"If everything is negotiable in principle, nothing is stable; no basis
exists on which Catholicism could with any intellectual honesty assert
its self-definition as being a religion rather than merely a volunteer
community group with a rich artistic and architectural heritage."
A very fine piece from Richard Waghorne, which is dated April 13th but which I only discovered now, in which he contemplates the weirdness of the Association of Catholic Priests appealing to opinion polls rather than Church doctrine (and also coins the wonderful phrase "the hermeneutics of majoritarianism".)
I don't want to be rude about liberal Catholicism, but trying to engage with it can be fist-bitingly frustrating. It feels a little like trying to follow the staircases and pillars in one of MC Escher's paradoxical drawings. One would think that the indispensability of dogma in revealed religion would be a self-luminous principle, or at least one that could be arrived at by a few minutes' thought. In any case, there are the fossils of innumerable Christian heresies to point the moral. How can people who have spent their lives thinking about religion not get it?

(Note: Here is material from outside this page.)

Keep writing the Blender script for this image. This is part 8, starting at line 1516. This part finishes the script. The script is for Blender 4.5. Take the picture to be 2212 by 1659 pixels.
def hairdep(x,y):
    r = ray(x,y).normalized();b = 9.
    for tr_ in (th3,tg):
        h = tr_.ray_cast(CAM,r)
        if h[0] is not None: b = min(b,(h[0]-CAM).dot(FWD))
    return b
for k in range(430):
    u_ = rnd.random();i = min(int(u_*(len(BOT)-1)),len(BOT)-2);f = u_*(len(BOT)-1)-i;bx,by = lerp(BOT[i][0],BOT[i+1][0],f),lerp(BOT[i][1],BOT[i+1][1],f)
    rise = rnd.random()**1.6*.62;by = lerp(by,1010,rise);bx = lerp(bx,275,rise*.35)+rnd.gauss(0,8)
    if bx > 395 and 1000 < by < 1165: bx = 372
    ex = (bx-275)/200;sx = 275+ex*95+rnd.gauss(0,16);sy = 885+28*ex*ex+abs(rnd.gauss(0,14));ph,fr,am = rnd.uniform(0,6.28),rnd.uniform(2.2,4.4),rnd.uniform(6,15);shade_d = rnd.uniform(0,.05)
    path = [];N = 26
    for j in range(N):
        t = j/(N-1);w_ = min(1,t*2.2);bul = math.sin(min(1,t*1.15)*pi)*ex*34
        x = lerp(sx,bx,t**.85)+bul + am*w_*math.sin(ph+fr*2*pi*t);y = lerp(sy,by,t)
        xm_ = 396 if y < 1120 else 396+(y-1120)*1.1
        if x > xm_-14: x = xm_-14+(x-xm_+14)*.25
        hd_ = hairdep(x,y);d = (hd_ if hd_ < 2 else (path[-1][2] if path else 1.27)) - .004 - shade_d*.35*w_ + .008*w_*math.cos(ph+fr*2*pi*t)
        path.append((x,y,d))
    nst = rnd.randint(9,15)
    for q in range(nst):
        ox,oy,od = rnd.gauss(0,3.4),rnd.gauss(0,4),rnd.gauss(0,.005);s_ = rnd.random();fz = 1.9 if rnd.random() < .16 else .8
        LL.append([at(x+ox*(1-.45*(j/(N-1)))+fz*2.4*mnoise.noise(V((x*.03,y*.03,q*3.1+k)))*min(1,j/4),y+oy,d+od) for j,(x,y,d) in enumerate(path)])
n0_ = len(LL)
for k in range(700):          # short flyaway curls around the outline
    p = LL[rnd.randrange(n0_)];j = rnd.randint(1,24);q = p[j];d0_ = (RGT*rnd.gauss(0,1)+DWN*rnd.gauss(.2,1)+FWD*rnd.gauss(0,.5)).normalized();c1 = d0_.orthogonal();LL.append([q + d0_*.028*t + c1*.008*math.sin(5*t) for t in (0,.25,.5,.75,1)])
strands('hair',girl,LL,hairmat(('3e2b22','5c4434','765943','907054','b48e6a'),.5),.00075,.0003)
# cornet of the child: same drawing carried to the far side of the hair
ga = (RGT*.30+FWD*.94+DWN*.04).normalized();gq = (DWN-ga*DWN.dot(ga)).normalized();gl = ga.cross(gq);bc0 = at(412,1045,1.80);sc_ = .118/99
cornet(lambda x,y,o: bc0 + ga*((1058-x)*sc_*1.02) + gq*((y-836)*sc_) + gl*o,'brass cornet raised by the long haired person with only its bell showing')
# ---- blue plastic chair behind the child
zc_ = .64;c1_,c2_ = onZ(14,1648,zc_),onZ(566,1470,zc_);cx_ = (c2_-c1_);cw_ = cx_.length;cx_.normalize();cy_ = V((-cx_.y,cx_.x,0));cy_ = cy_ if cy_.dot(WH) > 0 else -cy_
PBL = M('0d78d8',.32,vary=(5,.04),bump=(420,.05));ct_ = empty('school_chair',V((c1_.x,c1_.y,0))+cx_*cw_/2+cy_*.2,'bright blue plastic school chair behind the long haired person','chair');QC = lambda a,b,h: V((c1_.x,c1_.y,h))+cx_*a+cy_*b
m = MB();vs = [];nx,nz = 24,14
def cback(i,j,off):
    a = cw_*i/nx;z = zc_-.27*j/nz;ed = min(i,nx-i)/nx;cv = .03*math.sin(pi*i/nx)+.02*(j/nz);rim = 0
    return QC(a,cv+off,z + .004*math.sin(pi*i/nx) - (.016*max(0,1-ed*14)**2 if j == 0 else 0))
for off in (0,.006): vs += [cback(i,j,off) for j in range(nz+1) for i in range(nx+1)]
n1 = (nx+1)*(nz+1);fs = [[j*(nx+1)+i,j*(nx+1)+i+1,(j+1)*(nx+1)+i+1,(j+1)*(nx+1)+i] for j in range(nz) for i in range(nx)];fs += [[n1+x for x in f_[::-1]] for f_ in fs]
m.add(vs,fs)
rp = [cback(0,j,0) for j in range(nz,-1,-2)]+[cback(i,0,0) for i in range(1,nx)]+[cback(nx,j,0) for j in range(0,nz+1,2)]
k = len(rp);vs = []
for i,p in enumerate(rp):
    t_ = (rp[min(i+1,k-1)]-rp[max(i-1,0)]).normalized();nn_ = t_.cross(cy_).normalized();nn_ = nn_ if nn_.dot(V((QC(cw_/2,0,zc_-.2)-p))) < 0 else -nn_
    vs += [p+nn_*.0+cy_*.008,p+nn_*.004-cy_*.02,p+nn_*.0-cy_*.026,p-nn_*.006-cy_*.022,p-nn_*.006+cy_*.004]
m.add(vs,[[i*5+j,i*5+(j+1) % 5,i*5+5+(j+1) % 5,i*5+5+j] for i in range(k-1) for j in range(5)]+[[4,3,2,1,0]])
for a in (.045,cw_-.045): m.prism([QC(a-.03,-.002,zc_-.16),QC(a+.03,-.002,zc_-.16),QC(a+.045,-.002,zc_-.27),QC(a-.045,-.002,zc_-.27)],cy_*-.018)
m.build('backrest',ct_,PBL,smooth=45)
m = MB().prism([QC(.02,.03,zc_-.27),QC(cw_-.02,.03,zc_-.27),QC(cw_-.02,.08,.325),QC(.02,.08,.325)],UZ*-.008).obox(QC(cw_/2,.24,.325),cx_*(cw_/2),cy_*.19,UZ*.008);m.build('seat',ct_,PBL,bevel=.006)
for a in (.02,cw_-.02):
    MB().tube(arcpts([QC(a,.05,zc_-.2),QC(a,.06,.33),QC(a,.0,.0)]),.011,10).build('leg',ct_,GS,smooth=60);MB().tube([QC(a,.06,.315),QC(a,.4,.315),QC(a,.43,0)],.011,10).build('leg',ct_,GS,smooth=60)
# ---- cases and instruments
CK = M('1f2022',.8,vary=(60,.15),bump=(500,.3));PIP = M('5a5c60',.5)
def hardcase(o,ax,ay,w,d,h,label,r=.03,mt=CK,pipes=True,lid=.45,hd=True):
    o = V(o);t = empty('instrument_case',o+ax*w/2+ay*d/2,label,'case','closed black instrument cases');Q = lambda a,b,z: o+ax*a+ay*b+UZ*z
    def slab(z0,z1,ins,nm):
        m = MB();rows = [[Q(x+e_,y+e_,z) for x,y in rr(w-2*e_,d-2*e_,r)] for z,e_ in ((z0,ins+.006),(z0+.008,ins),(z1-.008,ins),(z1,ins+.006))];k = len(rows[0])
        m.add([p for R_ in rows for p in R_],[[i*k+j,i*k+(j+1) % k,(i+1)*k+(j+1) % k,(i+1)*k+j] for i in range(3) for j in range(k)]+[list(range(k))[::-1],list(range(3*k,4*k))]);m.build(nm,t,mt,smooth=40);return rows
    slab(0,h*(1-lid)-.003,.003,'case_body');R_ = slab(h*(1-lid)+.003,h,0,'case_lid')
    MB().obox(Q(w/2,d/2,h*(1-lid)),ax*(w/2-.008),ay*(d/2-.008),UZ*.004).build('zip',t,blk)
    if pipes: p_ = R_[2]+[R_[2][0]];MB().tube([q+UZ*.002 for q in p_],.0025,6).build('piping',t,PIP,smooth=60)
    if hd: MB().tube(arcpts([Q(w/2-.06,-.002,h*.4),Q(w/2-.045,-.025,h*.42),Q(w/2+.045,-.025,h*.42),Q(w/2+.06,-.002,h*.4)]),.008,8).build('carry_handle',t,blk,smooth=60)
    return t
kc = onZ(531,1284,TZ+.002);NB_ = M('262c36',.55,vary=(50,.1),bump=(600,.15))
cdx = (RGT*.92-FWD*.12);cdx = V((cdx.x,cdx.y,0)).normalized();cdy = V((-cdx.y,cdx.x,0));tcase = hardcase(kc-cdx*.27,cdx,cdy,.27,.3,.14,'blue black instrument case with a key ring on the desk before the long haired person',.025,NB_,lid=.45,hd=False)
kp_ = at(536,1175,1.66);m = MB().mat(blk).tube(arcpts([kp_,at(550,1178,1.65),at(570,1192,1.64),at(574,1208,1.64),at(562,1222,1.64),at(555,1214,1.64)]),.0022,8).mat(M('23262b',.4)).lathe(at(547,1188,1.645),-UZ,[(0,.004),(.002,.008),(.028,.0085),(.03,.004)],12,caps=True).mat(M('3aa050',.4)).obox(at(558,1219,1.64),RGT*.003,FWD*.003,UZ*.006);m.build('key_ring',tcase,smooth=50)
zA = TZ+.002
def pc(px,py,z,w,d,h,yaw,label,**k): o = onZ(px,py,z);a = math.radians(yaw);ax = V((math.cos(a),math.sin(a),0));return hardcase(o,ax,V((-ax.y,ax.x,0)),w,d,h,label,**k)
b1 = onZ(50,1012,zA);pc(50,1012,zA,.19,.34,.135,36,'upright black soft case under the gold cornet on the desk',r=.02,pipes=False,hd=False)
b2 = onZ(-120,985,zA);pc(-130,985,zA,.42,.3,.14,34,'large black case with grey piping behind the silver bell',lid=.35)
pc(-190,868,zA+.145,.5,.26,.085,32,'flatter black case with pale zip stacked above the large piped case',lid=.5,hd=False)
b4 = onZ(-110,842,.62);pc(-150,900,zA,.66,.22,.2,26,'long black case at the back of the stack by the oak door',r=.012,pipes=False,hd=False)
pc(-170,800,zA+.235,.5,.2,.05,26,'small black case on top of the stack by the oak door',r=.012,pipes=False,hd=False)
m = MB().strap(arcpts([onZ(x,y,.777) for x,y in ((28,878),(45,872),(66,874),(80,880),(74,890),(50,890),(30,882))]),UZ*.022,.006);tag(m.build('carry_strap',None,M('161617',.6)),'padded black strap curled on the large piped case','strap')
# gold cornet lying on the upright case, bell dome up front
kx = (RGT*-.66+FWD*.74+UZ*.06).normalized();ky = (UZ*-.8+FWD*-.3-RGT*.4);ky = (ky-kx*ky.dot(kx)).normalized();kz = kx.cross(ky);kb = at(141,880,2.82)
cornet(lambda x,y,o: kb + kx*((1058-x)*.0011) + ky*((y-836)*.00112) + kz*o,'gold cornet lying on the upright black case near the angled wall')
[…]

I understand atheism. Atheism is plain and honest as daylight. I've noticed that many religious writers, such as Lewis and Chesterton and Pope Benedict, write about atheism with a perceptible respect, almost with affection. In fact, I would say that atheism represents a spiritual territory that is a vital part of the human condition, one that often receives voice in the Bible-- from the Book of Job to the Psalms to Christ's terrible cry upon the Cross.
But progressive Christianity-- what is it? How does this house divided against itself manage to stand, even temporarily? It has no substance at all, and it is difficult to vanquish it because your bayonet simply passes through the mirage of its body.